Sin Dios quedamos sujetos únicamente al juicio y a la voluntad humana.

Pero qué sucede si, como todo parece indicar, la maldad no es algo que le sucede al hombre, sino que es una parte sustancial de sí mismo. ¿Qué sucede si la maldad es constitutiva del ser humano y no algo adventicio y ocasional?

¿Qué consecuencias acarrearía para la sociedad —se pregunta Óscar del Barco— el reconocimiento de la igualdad en el mal, el reconocimiento de la diferencia óntica en el interior de la identidad ontológica? Y responde: No se podría juzgar ni castigar, sino que habría que proteger. Si reconozco que entre el torturador y yo mismo no hay diferencia, el trato se modifica mediante un giro hacia la piedad y el amor. Pensar que el otro es malo, esencialmente malo, dice Del Barco, es distinto a pensar que eso que llamamos “maldad” es algo constitutivo de todos los hombres y que potencialmente todos podemos realizar actos a los que llamamos “malos”.

El mal —dice Del Barco— solo se vence aceptándolo, no renovándolo ni transmitiéndolo mediante la venganza. En el mundo judeocristiano es Jesús el prototipo de quien aceptó el mal con la respuesta ilimitada del perdón.

Si puedo suprimir en mí el mal, mediante la aniquilación en mi subjetividad de un contramal, que sería la venganza, entonces aquí y ahora, en este instante, ya no hay mal.

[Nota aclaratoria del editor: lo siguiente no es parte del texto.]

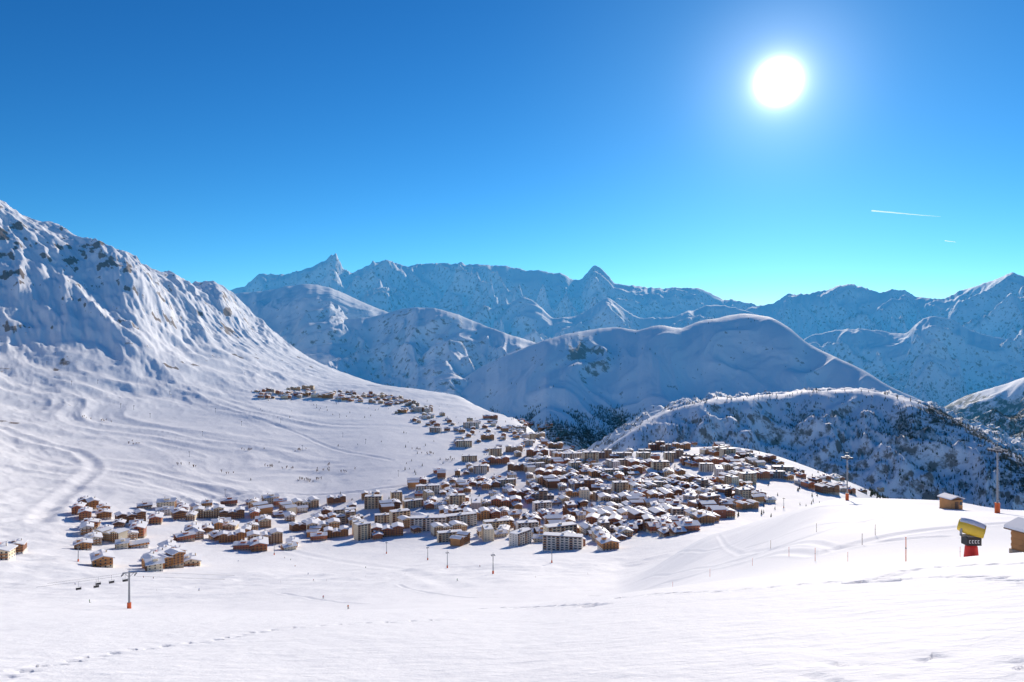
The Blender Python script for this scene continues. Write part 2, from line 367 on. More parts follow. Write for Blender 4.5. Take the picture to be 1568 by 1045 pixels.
def chalet(w,d,fl,wall,base,pitch=0.3):
    b=MB(); h=fl*2.7; g=2.7
    b.box(-w/2,w/2,-d/2,d/2,-5,g,2)
    b.box(-w/2+.05,w/2-.05,-d/2+.05,d/2-.05,g,h,1)
    zr=h+w/2*pitch
    b.prism(w/2-.05,-d/2+.05,d/2-.05,h,zr-.05,1)
    ov=1.3; ze=h-ov*pitch; ts=random.uniform(.55,.9)
    for sx in (-1,1):
        b.slab(0,zr,sx*(w/2+ov),ze,-d/2-1.4,d/2+1.4,0.2,5)
        b.slab(0,zr+.203,sx*(w/2+ov+.03),ze+.203-.03*pitch,-d/2-1.45,d/2+1.45,ts,0)
    b.box(w*.18,w*.18+1.1,d*.1,d*.1+1.1,h,zr+2.0,2); b.box(w*.18-.1,w*.18+1.2,d*.1-.1,d*.1+1.2,zr+2.0,zr+2.5,0)
    if w>13:
        b.box(-w*.36,-w*.16,-d*.18,d*.12,h,h+w*.24,1); b.box(-w*.39,-w*.13,-d*.2,d*.14,h+w*.24,h+w*.24+.7,0)
    nx=max(2,int(w/3.2)); ny=max(2,int(d/3.5))
    for s in (-1,1):
        for f in range(fl):
            z=f*2.7+0.9
            for i in range(nx):
                x=-w/2+(i+.5)*w/nx
                y=s*(d/2); b.box(x-.6,x+.6,min(y,y+s*.06),max(y,y+s*.06),z,z+1.3,3)
            for i in range(ny):
                y=-d/2+(i+.5)*d/ny; x=s*(w/2); b.box(min(x,x+s*.06),max(x,x+s*.06),y-.55,y+.55,z,z+1.25,3)
            if f>0:
                ya,yb=sorted((s*d/2,s*(d/2+1.2)))
                b.box(-w/2+.4,w/2-.4,ya,yb,f*2.7-.15,f*2.7+.05,4)
                yc=s*(d/2+1.15); b.box(-w/2+.4,w/2-.4,min(yc,yc+s*.08),max(yc,yc+s*.08),f*2.7+.05,f*2.7+.9,4)
    for s in (-1,1):
        y=s*d/2; b.box(-.7,.7,min(y,y+s*.05),max(y,y+s*.05),h+.2,h+min(1.3,w*pitch*.25),3)
    b.box(-w/2+1.0,-w/2+2.1,-d/2-.09,-d/2+.0,0,2.1,4)
    return b.mesh('chalet_mesh',[M_snow,wall,base,M_glass,M_rail,M_eave])
def block(w,d,fl,wall,stepped=False):
    b=MB(); 
    parts=[(-w/2,w/2,fl)] if not stepped else [(-w/2,-w/6,fl-1),(-w/6,w/5,fl+1),(w/5,w/2,fl-2)]
    for k,(x0,x1,f_) in enumerate(parts):
        h=f_*2.8; dd=d/2-(0.3*k)
        b.box(x0,x1,-dd,dd,-6,h,1)
        b.box(x0+.01,x1-.01,-dd-.25,-dd-.003,h-.5,h+.4,5); b.box(x0+.01,x1-.01,dd+.003,dd+.25,h-.5,h+.4,5)
        b.box(x0+.1,x1-.1,-dd+.02,dd-.02,h+.003,h+1.0,0)
        b.box((x0+x1)/2-1.5,(x0+x1)/2+1.5,-1.5,1.5,h+1.0,h+2.8,1); b.box((x0+x1)/2-1.6,(x0+x1)/2+1.6,-1.6,1.6,h+2.8,h+3.3,0)
        n=max(2,int((x1-x0)/5.0)); ww=(x1-x0)/n
        for s in (-1,1):
            for f in range(f_):
                z=f*2.8
                for i in range(n):
                    x=x0+(i+.5)*ww; y=s*dd
                    b.box(x-ww*.3,x+ww*.3,min(y,y+s*.05),max(y,y+s*.05),z+.6,z+2.2,3)
                    b.box(x-ww/2,x-ww/2+.3,min(y,y+s*1.1),max(y,y+s*1.1),z+.1,z+2.7,1)
                    if f>0:
                        yc=s*(dd+1.02); b.box(x-ww*.42,x+ww*.42,min(yc,yc+s*.08),max(yc,yc+s*.08),z+.08,z+.95,4 if i%3==0 else 1)
                if f>0:
                    ya,yb=sorted((s*dd,s*(dd+1.1))); b.box(x0+.2,x1-.02,ya,yb,z-.08,z+.08,1)
        m_=int(d/4)
        for s,xx in ((-1,x0),(1,x1)):
            for f in range(f_):
                for i in range(m_):
                    y=-dd+(i+.5)*2*dd/m_; b.box(min(xx,xx+s*.04),max(xx,xx+s*.04),y-.5,y+.5,f*2.8+.9,f*2.8+2.1,3)
    return b.mesh('block_mesh',[M_snow,wall,M_stone,M_glass,M_rail,M_eave])
def hotel(w,d,fl,wall):
    b=MB(); n=3; seg=w/n
    for k in range(n):
        h=(fl-(k%2))*2.8; cx=-w/2+(k+.5)*seg; dk=d-(k%2)*2.5
        v0=len(b.v)
        b.box(-seg/2,seg/2,-dk/2,dk/2,-6,3,2); b.box(-seg/2+.05,seg/2-.05,-dk/2+.05,dk/2-.05,3,h,1)
        zr=h+seg/2*.28; b.prism(seg/2-.05,-dk/2+.05,dk/2-.05,h,zr-.05,1)
        for sx in (-1,1):
            b.slab(0,zr+.02*k,sx*(seg/2+.9),h-.25+.02*k,-dk/2-1.4,dk/2+1.4,.2,5)
            b.slab(0,zr+.203+.02*k,sx*(seg/2+.92),h-.25+.2+.02*k,-dk/2-1.44,dk/2+1.44,.8,0)
        nn=int(seg/3.2)
        for s in (-1,1):
            for f in range(fl-(k%2)):
                for i in range(nn):
                    x=-seg/2+(i+.5)*seg/nn; y=s*dk/2
                    b.box(x-.8,x+.8,min(y,y+s*.06),max(y,y+s*.06),f*2.8+.6,f*2.8+2.2,3)
                if f>0:
                    ya,yb=sorted((s*dk/2,s*(dk/2+1.2))); b.box(-seg/2+.5,seg/2-.5,ya,yb,f*2.8-.1,f*2.8+.08,4)
                    yc=s*(dk/2+1.16); b.box(-seg/2+.5,seg/2-.5,min(yc,yc+s*.08),max(yc,yc+s*.08),f*2.8+.08,f*2.8+.95,4)
        for i in range(v0,len(b.v)):
            q=b.v[i]; b.v[i]=(q[0]+cx,q[1],q[2])
    return b.mesh('hotel_mesh',[M_snow,wall,M_stone,M_glass,M_rail,M_eave])
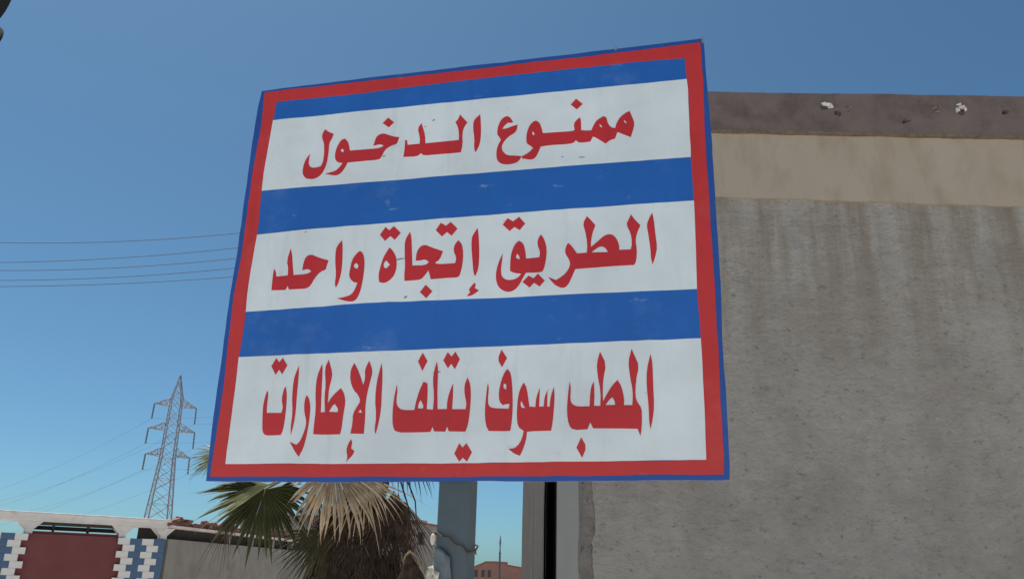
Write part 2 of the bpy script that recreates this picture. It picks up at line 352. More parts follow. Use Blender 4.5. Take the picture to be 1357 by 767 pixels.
LETTERS = [   # (text line, kind, outline, holes...) in millimetres on the board
    (1,'letter',[[(1031,1483),(1035,1459),(1039,1391),(1036,1344),(1023,1312),(1017,1308),(1011,1330),(1012,1367),(1004,1415),(1004,1452),(1015,1468),(1025,1474)]]),
    (1,'letter',[[(944,1491),(956,1476),(978,1450),(962,1423),(959,1393),(962,1352),(957,1314),(942,1312),(861,1314),(795,1314),(784,1327),(767,1313),(707,1317),(710,1358),(709,1396),(717,1395),(722,1372),(775,1372),(774,1399),(761,1447),(777,1469),(785,1445),(796,1411),(800,1371),(945,1371),(944,1401),(938,1433),(926,1456),(938,1470)]]),
    (1,'dot',[[(624,1513),(653,1487),(631,1465),(601,1489)]]),
    (1,'letter',[[(568,1384),(573,1411),(581,1431),(604,1440),(624,1433),(657,1418),(682,1413),(674,1383),(646,1375),(622,1360),(607,1322),(594,1315),(529,1316),(457,1316),(447,1290),(429,1266),(410,1259),(383,1265),(359,1272),(382,1277),(408,1283),(423,1299),(434,1316),(411,1321),(397,1339),(395,1371),(402,1401),(416,1428),(433,1433),(449,1417),(457,1395),(462,1372),(564,1370),(596,1370),(615,1379),(601,1388),(582,1386)],[(427,1385),(435,1375),(431,1367),(424,1371),(419,1379)]]),
    (1,'letter',[[(336,1489),(355,1473),(379,1462),(372,1436),(362,1419),(364,1374),(362,1326),(351,1285),(331,1260),(305,1252),(274,1257),(257,1274),(251,1299),(254,1329),(263,1356),(279,1376),(276,1355),(276,1327),(288,1309),(312,1306),(335,1311),(343,1331),(344,1369),(339,1418),(328,1441),(324,1466)]]),
    (1,'letter',[[(1108,1377),(1107,1403),(1115,1433),(1127,1452),(1145,1461),(1160,1453),(1173,1428),(1161,1426),(1152,1429),(1137,1417),(1128,1402),(1147,1402),(1168,1410),(1192,1415),(1189,1388),(1177,1376),(1157,1365),(1142,1350),(1130,1331),(1128,1311),(1138,1291),(1156,1278),(1189,1274),(1212,1269),(1201,1248),(1181,1239),(1148,1237),(1124,1246),(1110,1261),(1106,1291),(1109,1317),(1115,1336),(1124,1352),(1117,1366)]]),
    (1,'letter',[[(1229,1343),(1231,1376),(1243,1408),(1258,1423),(1270,1425),(1285,1410),(1293,1383),(1297,1364),(1359,1362),(1412,1360),(1426,1363),(1422,1391),(1432,1408),(1448,1419),(1452,1401),(1452,1360),(1475,1356),(1493,1355),(1502,1379),(1516,1400),(1542,1414),(1554,1406),(1557,1382),(1570,1360),(1587,1355),(1593,1378),(1608,1403),(1631,1420),(1645,1425),(1651,1408),(1661,1377),(1662,1358),(1654,1330),(1647,1308),(1626,1319),(1604,1332),(1595,1336),(1586,1308),(1566,1304),(1549,1290),(1529,1306),(1507,1323),(1498,1326),(1489,1306),(1464,1304),(1441,1306),(1431,1318),(1420,1305),(1383,1304),(1330,1307),(1289,1304),(1280,1279),(1269,1258),(1254,1248),(1213,1259),(1212,1268),(1242,1283),(1258,1301),(1248,1312),(1232,1323)],[(1255,1377),(1263,1367),(1262,1358),(1253,1364)],[(1525,1380),(1533,1372),(1538,1363),(1527,1368)],[(1622,1388),(1630,1379),(1633,1369),(1623,1377)]]),
    (1,'dot',[[(1432,1507),(1459,1479),(1435,1457),(1410,1482)]]),
    (2,'letter',[[(176,761),(175,793),(174,822),(175,855),(184,844),(191,820),(241,822),(240,855),(229,885),(240,940),(250,913),(258,868),(267,822),(325,822),(345,833),(329,845),(304,840),(306,876),(315,901),(337,908),(369,892),(416,876),(408,837),(383,827),(364,803),(349,772),(332,759),(295,760),(254,760),(247,776),(239,759)]]),
    (2,'letter',[[(467,960),(473,934),(479,846),(476,807),(469,772),(460,756),(454,776),(456,812),(446,870),(443,922),(452,943)]]),
    (2,'letter',[[(550,908),(565,898),(575,862),(576,812),(573,769),(566,728),(554,700),(534,692),(498,700),(471,710),(503,714),(531,723),(543,743),(552,771),(533,775),(513,798),(514,830),(520,873),(536,897)],[(538,857),(550,845),(546,831),(533,836),(529,847)]]),
    (2,'letter',[[(678,914),(694,897),(710,867),(714,831),(708,796),(689,773),(666,762),(644,769),(639,801),(645,836),(653,871),(669,902)],[(667,859),(684,840),(671,825),(660,829),(657,846)]]),
    (2,'dot',[[(653,1005),(670,989),(689,1006),(720,974),(697,945),(677,963),(655,944),(631,972)]]),
    (2,'letter',[[(759,975),(767,956),(772,905),(779,830),(832,827),(848,840),(830,853),(813,849),(792,849),(793,883),(804,907),(826,916),(855,901),(903,882),(892,848),(872,835),(886,828),(955,828),(960,850),(945,883),(951,910),(965,924),(980,905),(987,869),(986,820),(977,776),(968,768),(931,769),(859,767),(851,794),(847,805),(834,785),(818,768),(780,767),(751,767),(748,794),(749,829),(743,886),(740,940)]]),
    (2,'dot',[[(840,746),(869,717),(845,690),(818,717)]]),
    (2,'dot',[[(887,1005),(909,990),(929,1005),(958,974),(935,945),(915,963),(895,945),(868,974)]]),
    (2,'letter',[[(1041,971),(1047,932),(1052,861),(1051,799),(1039,769),(1032,780),(1025,835),(1018,899),(1019,934),(1028,951)]]),
    (2,'hamza',[[(1037,742),(1043,734),(1039,721),(1056,710),(1045,701),(1029,691),(1009,689),(1021,705),(1016,716),(1027,732)]]),
    (2,'letter',[[(1295,924),(1309,902),(1319,863),(1316,816),(1307,776),(1297,768),(1239,770),(1227,750),(1217,728),(1199,705),(1176,696),(1150,703),(1130,723),(1121,754),(1122,788),(1133,828),(1146,855),(1143,820),(1140,786),(1145,759),(1165,745),(1194,746),(1212,756),(1220,768),(1197,771),(1177,781),(1176,818),(1180,859),(1194,893),(1210,904),(1227,891),(1236,855),(1238,828),(1290,830),(1293,851),(1280,887),(1286,911)],[(1202,851),(1213,838),(1212,826),(1198,834)]]),
    (2,'dot',[[(1161,1003),(1183,987),(1207,1005),(1232,974),(1211,948),(1189,963),(1171,947),(1142,976)]]),
    (2,'dot',[[(1249,758),(1269,746),(1285,764),(1312,734),(1292,712),(1271,728),(1253,710),(1226,734)]]),
    (2,'letter',[[(1640,980),(1653,958),(1674,932),(1661,903),(1654,873),(1659,833),(1655,790),(1647,775),(1593,776),(1531,775),(1428,773),(1415,742),(1400,710),(1381,699),(1355,711),(1339,728),(1325,748),(1355,734),(1374,745),(1393,760),(1409,789),(1406,810),(1388,841),(1392,868),(1401,881),(1415,867),(1434,836),(1472,836),(1474,873),(1467,921),(1457,956),(1473,986),(1486,971),(1505,946),(1492,909),(1487,872),(1488,858),(1514,880),(1539,902),(1564,906),(1583,889),(1594,857),(1593,839),(1636,838),(1641,861),(1638,901),(1621,940),(1631,960)],[(1489,836),(1507,850),(1526,859),(1542,851),(1551,833)]]),
    (2,'letter',[[(1719,980),(1724,956),(1728,894),(1733,841),(1725,802),(1714,773),(1709,796),(1708,836),(1702,896),(1697,931),(1706,957)]]),
    (3,'letter',[[(213,345),(220,334),(220,282),(223,257),(285,256),(289,280),(279,307),(284,352),(291,359),(300,326),(303,267),(303,228),(301,190),(293,171),(265,170),(226,170),(213,188),(208,230),(203,282),(207,321)]]),
    (3,'dot',[[(235,475),(250,457),(264,475),(287,443),(269,408),(254,427),(241,407),(218,442)]]),
    (3,'letter',[[(337,441),(341,397),(342,325),(345,259),(343,214),(335,169),(331,202),(332,260),(322,319),(321,385),(329,418)]]),
    (3,'letter',[[(383,323),(395,310),(405,277),(406,226),(401,163),(393,119),(378,88),(360,107),(334,145),(363,133),(379,150),(391,188),(395,220),(380,259),(377,298)]]),
    (3,'letter',[[(435,444),(440,421),(444,341),(450,254),(467,256),(459,309),(459,361),(448,427),(461,460),(482,409),(481,380),(474,347),(475,289),(491,317),(523,346),(539,326),(548,290),(543,242),(542,192),(537,170),(473,169),(428,172),(427,213),(428,264),(418,342),(419,395),(428,424)],[(484,256),(495,279),(505,285),(521,265),(518,254)]]),
    (3,'letter',[[(569,443),(584,422),(600,389),(614,356),(620,382),(615,415),(630,450),(649,408),(641,368),(633,323),(630,279),(633,228),(633,170),(579,172),(584,210),(582,248),(598,276),(608,295),(597,318),(575,338),(558,377),(557,417)],[(611,263),(619,249),(604,251)]]),
    (3,'hamza',[[(583,151),(590,141),(587,117),(601,107),(596,92),(583,80),(572,66),(576,86),(568,111),(574,135)]]),
    (3,'letter',[[(682,439),(689,399),(692,322),(694,258),(688,208),(680,168),(674,183),(677,233),(666,303),(668,367),(675,406)]]),
    (3,'letter',[[(750,352),(754,333),(752,288),(759,269),(777,256),(826,255),(830,287),(841,330),(855,361),(871,354),(874,317),(874,257),(898,255),(900,304),(891,367),(895,405),(903,437),(910,405),(911,328),(916,256),(952,256),(951,284),(959,321),(971,351),(973,308),(972,255),(1023,254),(1026,276),(1016,313),(1015,344),(1026,372),(1038,344),(1042,300),(1040,244),(1035,196),(1026,172),(963,174),(956,192),(950,173),(907,175),(900,192),(893,173),(838,172),(760,173),(745,195),(740,245),(742,301)],[(848,292),(861,270),(858,260),(839,261),(841,280)]]),
    (3,'dot',[[(845,473),(866,440),(848,402),(828,440)]]),
    (3,'dot',[[(944,471),(960,454),(974,472),(993,442),(975,404),(960,426),(948,409),(928,440)]]),
    (3,'dot',[[(1005,131),(1018,115),(1032,131),(1054,98),(1037,65),(1021,79),(1008,65),(988,94)]]),
    (3,'letter',[[(1104,349),(1109,329),(1106,286),(1110,264),(1126,255),(1185,252),(1188,269),(1175,269),(1163,265),(1149,279),(1146,316),(1155,359),(1167,390),(1177,399),(1190,383),(1197,333),(1200,259),(1198,205),(1193,172),(1165,171),(1113,173),(1101,195),(1096,243),(1099,305)],[(1164,345),(1174,341),(1174,321),(1164,328)]]),
    (3,'dot',[[(1152,473),(1174,440),(1156,406),(1138,436)]]),
    (3,'letter',[[(1239,347),(1251,325),(1261,258),(1283,256),(1285,288),(1298,325),(1298,293),(1297,257),(1314,257),(1315,287),(1327,318),(1326,256),(1335,256),(1338,292),(1350,328),(1353,292),(1350,238),(1346,196),(1341,170),(1288,170),(1254,168),(1251,138),(1240,103),(1230,84),(1210,91),(1187,109),(1210,110),(1228,127),(1238,150),(1242,171),(1220,186),(1215,229),(1217,283),(1224,320)],[(1231,280),(1240,261),(1247,253),(1232,255),(1228,268)]]),
    (3,'letter',[[(1407,345),(1412,321),(1409,278),(1416,263),(1434,254),(1478,254),(1479,283),(1484,325),(1494,342),(1496,300),(1494,255),(1516,255),(1518,306),(1507,366),(1505,409),(1517,451),(1539,405),(1527,348),(1525,293),(1526,270),(1541,299),(1560,328),(1578,346),(1592,322),(1600,280),(1599,255),(1628,255),(1631,303),(1622,357),(1617,411),(1630,457),(1641,429),(1655,395),(1642,338),(1639,285),(1646,264),(1660,243),(1660,202),(1657,167),(1653,147),(1644,172),(1583,174),(1490,176),(1480,197),(1470,173),(1419,171),(1404,189),(1397,231),(1400,291)],[(1535,257),(1547,275),(1559,284),(1567,269),(1568,257)]]),
    (3,'dot',[[(1448,146),(1467,112),(1451,75),(1431,110)]]),
    (3,'letter',[[(1696,436),(1702,402),(1702,318),(1703,248),(1696,201),(1688,170),(1684,196),(1684,248),(1679,319),(1681,379)]]),
]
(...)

El nomal supera por supresión de existencia al mal. Sin premio (porque no hay Dios) el nomal, es decir, el amor, suprime el mal en un acto sin fundamento. No se trata, por otra parte, de un “deber”, del “deber de amar” en cumplimiento de una ley divina que implicaría un premio o un castigo; se trata más bien de un acto gratuito, de una entrega que es innegablemente absurda.4

 

Notas

  1. Citado Allan Watts, 1995, Las dos manos de Dios, Kairós, Barcelona.
  2. Rüdiger Safranski, 2005, El mal o el drama de la libertad, Tusquets, Fábula, N° 246, Barcelona.
  3. Ibid, p. 160, 161.
  4. Oscar del Barco, 2003, “Consideraciones sobre la violencia” en Nombres, Revista de filosofía, Córdoba, Argentina, año XIII, Nº 18, diciembre.